Voters are being ripped off by election campaign lite
The job of the Coalition in opposition is to convince voters that a return to big government is the wrong path. The time away from the Treasury benches should be spent rigorously developing the policies necessary to course correct. Peter Dutton has achieved a feat in being in a position to seriously challenge the Albanese government’s hold on power after one term. But the Opposition Leader will now be judged on how well he has been able to develop policies in the critical areas that matter. These include energy, industrial relations, budget management and defence. As things stand, there is a lot of work still to be done. The latest poll results show Mr Dutton has been able to get the attention of voters but has yet to convince them he can do things better than Labor.
Polling continues to highlight the real potential for a minority government compromised by the extreme positions of the Greens and niche-interest independents. What has been lacking from the major parties is any sense of true purpose to deal with the big issues of national concern: curbing runaway government spending; securing reliable and affordable energy; reforming taxation in a way that tackles bracket creep, and; acting in a responsible way regarding national defence.
Debate must broaden out from the economic wasteland of giveaways and profligate spending, and sunny resignation to the structural deficit position the federal budget is now in. Anthony Albanese has shown no interest in tackling the hard parts of government and is promising more of the same. Mr Dutton has a responsibility to do better, but what has been on offer during the first week of the election campaign has been a procession of straw-man political eruptions dressed up as policy debate.

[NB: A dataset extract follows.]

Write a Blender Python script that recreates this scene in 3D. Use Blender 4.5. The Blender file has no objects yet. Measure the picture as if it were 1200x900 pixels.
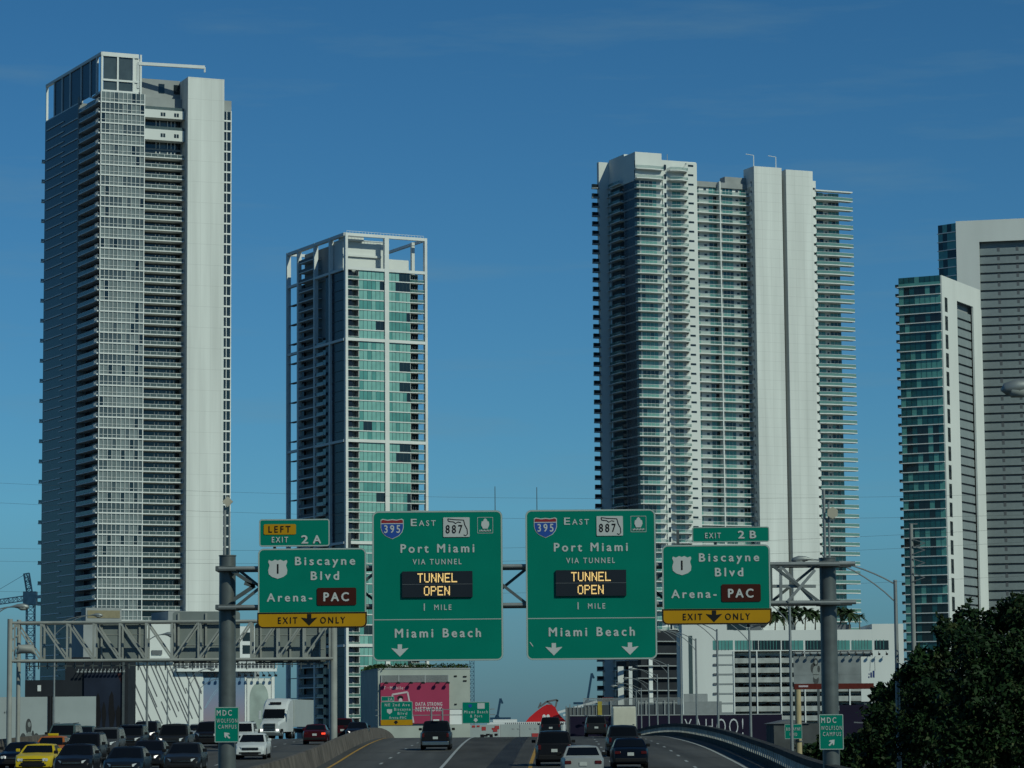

Labor’s deferred tax cut costs a lot of money to deliver very little and quickly will be swallowed up by bracket creep. Rather than economic reform, the opposition’s temporary fuel excise reduction is a bribe to voters in the sort of seats it wants to win. The Prime Minister’s tough talk on supermarkets is ludicrous given the findings of an Australian Competition & Consumer Commission inquiry that found there was no price gouging taking place. Mr Albanese’s ruminations about the need for four-year terms is galling given that longevity is no substitute for substance. The Albanese government must wear its responsibility for its first-term policies to expand the public service, increase the compliance burden and grind down the private sector with workplace intrusions and union interference. It must be held to account for the way it cavalierly has discarded the modelling on which its hugely expensive and fraught energy transition has been based. It brings into question the entirety of the net-zero transition and the quality of the justifications used to support it.
The Coalition has been quick to identify the shortcomings in Labor’s “renewable energy only” approach but Mr Dutton must convince voters that his policy development during three years in opposition has been deeper than slogans and wishful thinking. Certainly he deserves credit for holding together a fractured Liberal Party and putting it in a competitive position, yet electoral success requires more than not spooking the internal horses.
Mr Dutton must demonstrate that he has a team able to step up and deal with the failings of the current government and offer better solutions. This does not involve mirroring the more extreme positions being taken elsewhere or indulging in the sort of culture war campaign that many on his side of politics would find emotionally satisfying. The challenge is to secure Australia’s place in the world with policies that can build the economy and allow for the investments necessary in times of global uncertainty.
Mr Dutton is correct that energy policy is a linchpin around which nearly all aspects of the economy and modern life rotate. The agenda to transition to nuclear energy makes sense given it is where much of the rest of the world is heading. But selling the idea politically and delivering it practically require detail that has not been forthcoming to date. Similarly, the gas reservation policy that formed a key part of Mr Dutton’s budget-in-reply speech resonates easily with common sense but is much more complex in practice. Mr Dutton quickly must demonstrate he has done the work and has the support of industry to implement it.
What is clear from the results of Newspoll is that Mr Dutton has not been able to easily capture the electorate with the sort of enthusiasm for change that usually accompanies a change in government. This includes the enduring success of John Howard and high level of support for change garnered by Kevin Rudd in 2007 or Tony Abbott in 2013. Mr Dutton is fortunate that Mr Albanese limped into office with a low percentage of the vote but this does not guarantee an easy return to the Treasury benches for the Coalition.
A failure on the part of the Coalition to do the work and lift its game during the election campaign could result in a minority government that will make the nation’s economic and cultural repair job only that much more difficult in the future.
Throughout the Albanese government’s first term the criticism has been that Labor has dialled back the reform clock to a time before the Hawke and Keating policies that helped set up the nation for three decades of prosperity. Top of the list has been workplace and economic policies that have delivered to trade unions but stifled productivity, lifted debt and made the inflation challenge more difficult.